Members of The TMC Technologies team that will work on the new NASA project, from left, Junior Systems Engineer Michael Durst, Software Engineer William Holland, TMC Systems Engineer Seth Murphy and Senior Systems Engineer Steve Yokum.

FAIRMONT — NASA's assets in Fairmont continue to prove their importance.

TMC Technologies, a tech company in Fairmont, was recently awarded a $24 million contract to create software tools for NASA's Katherine Johnson Independent Verification and Validation Facility at the I-79 Tech Park.

No stranger to working with NASA, in the last 10 years TMC has worked on multiple on contracts for the nation's aerospace research agency. The new contract allows TMC to develop simulation software for NASA's new moon mission, Artemis. This will allow the IV&V facility do their work and potentially save lives.

"That's really a big deal for NASA," said Randy Hefner, vice president of TMC. "We are building the capability to test the major components of the Artemis mission."

TMC will use the funds to hire developers who will build the new software. Previous TMC NASA projects include developing similar software for the James Webb Space Telescope.
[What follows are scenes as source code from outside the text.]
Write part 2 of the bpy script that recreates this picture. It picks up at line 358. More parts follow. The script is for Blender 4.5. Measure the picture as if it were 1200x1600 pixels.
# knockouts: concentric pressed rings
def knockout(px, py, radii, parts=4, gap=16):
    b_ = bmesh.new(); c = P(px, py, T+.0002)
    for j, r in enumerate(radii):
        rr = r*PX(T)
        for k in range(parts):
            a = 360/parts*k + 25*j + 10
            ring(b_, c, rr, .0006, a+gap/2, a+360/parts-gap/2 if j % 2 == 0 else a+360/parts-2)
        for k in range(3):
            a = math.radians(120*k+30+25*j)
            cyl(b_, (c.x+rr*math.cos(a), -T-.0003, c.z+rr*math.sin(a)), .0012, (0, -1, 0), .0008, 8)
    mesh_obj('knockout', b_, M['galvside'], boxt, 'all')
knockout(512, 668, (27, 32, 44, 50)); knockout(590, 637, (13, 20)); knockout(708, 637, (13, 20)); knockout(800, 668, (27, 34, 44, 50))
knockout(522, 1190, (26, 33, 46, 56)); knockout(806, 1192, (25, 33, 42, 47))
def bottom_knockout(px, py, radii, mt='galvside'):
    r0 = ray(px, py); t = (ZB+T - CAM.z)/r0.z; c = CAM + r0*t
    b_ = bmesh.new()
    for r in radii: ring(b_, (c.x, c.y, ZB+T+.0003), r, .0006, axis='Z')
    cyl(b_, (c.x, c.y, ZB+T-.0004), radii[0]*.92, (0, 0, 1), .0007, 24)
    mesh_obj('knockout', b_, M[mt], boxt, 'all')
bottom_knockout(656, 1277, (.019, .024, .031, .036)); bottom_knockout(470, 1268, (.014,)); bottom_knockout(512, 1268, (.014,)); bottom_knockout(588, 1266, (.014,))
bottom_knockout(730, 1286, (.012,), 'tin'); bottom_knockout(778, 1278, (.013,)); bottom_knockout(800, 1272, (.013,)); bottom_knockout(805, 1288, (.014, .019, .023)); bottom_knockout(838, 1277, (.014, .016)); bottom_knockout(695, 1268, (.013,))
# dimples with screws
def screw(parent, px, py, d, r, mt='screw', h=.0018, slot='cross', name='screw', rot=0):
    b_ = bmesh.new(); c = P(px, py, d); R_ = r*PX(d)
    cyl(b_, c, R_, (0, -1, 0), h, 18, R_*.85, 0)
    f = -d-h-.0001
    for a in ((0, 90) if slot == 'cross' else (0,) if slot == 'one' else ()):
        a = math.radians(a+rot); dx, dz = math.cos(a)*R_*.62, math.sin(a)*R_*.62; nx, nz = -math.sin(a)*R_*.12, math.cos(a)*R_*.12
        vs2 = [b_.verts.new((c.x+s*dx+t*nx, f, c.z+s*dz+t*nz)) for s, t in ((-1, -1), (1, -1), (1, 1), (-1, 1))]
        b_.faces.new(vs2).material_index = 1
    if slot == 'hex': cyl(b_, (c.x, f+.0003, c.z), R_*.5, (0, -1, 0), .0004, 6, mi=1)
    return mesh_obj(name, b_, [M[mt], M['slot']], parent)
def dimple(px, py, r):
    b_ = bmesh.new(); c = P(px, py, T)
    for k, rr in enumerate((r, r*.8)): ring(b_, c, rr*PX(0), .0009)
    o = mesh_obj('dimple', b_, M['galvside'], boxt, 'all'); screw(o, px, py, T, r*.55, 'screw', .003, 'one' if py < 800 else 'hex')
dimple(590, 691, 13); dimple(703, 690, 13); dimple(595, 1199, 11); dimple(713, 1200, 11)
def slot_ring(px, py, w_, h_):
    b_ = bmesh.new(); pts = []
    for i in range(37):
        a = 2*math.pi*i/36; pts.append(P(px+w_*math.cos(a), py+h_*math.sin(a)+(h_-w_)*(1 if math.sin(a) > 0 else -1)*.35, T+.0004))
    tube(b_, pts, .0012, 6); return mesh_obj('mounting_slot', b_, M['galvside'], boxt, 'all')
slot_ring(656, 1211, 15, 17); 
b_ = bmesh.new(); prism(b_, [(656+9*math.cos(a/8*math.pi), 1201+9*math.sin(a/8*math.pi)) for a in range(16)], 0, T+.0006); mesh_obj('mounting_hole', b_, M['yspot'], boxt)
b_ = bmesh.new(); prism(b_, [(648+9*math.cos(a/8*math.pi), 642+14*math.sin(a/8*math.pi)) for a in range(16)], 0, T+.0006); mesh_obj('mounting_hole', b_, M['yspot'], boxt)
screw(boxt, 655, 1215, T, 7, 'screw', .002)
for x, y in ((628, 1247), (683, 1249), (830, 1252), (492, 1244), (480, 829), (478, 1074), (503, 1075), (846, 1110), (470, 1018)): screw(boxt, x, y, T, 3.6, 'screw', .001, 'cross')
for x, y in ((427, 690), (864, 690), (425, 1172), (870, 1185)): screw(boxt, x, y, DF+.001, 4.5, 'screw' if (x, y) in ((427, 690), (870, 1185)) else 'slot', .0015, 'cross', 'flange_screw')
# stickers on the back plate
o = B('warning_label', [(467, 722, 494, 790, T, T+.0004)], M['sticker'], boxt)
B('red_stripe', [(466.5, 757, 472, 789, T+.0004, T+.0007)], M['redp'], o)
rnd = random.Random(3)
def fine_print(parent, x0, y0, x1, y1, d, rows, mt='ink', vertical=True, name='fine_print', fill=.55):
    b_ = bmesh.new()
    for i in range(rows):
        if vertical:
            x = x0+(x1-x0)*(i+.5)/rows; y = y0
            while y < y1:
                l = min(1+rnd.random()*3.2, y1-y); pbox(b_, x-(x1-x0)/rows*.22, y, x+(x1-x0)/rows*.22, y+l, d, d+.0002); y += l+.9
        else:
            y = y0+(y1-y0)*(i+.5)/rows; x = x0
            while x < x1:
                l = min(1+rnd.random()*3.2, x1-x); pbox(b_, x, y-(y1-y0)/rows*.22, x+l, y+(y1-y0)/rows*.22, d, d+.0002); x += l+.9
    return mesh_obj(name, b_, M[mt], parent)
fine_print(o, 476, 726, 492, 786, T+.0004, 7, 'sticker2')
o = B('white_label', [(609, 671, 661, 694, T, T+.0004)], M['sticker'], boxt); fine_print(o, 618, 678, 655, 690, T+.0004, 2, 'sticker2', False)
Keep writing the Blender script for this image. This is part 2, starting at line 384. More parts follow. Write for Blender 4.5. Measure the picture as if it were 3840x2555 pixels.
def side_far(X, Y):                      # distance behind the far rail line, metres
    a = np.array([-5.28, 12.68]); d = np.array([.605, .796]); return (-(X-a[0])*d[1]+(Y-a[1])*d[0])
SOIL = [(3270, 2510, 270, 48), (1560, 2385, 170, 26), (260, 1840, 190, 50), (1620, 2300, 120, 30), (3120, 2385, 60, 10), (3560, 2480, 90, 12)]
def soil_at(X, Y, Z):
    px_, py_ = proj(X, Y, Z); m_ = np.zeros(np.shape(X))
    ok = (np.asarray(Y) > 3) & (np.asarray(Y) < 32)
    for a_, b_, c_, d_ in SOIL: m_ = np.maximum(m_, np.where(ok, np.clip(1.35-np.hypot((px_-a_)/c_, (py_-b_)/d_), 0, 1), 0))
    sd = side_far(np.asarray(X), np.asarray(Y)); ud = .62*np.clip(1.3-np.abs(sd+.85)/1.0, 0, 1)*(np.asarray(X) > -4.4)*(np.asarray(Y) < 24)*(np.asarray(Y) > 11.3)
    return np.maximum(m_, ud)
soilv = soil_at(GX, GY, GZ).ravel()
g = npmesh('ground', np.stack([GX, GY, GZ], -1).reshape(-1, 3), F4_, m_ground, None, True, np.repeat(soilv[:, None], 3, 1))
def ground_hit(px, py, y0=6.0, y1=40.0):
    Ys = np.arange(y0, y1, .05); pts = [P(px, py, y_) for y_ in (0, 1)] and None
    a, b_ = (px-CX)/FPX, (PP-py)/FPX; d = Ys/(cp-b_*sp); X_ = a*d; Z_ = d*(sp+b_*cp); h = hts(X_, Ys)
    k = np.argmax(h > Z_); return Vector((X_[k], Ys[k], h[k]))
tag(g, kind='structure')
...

"The Fairmont [IV&V] facility has become extremely relevant to NASA missions," said TMC President Wade Linger. "It's been important for safety for several missions from the James Webb Telescope and now this moon [mission]."

NASA's Fairmont facility is continually proving that the Mountain State has a lot to offer in the technology sector. TMC is as well, as they hire many WVU graduates in the field, focusing on keeping the expertise and money here in West Virginia.

"West Virginia continues to strive to diversify its economy and this high-tech movement is an important part of it," Linger said. "It's a nice sign to see, not only the Fairmont NASA site become more and more relevant, but that when they have a big, important contract like this, a West Virginia company is able to win it and staff it with West Virginians."

Hefner says the talent in the area that TMC is able to pull is one of the major reasons the company is able to work these big contracts and be as successful as it is.

"Our crew is just so extraordinary," Hefner said. "We attract people here to West Virginia from all over. I'm just so proud of our guys and gals and we've just been blessed to have NASA as a customer."

This sort of contract is not only good for TMC and NASA, but West Virginia as a whole, Linger said, because it keeps the money and talent in the state.

"It's important that this money stays here because in order to grow West Virginia you have to foster the growth of these small companies," Hefner said.

Hefner attributes much of the success with this project, and projects like it, to his program managers Chris Williams and Scott Zemerick.

"It's because of their work why we win repeatedly," Hefner said.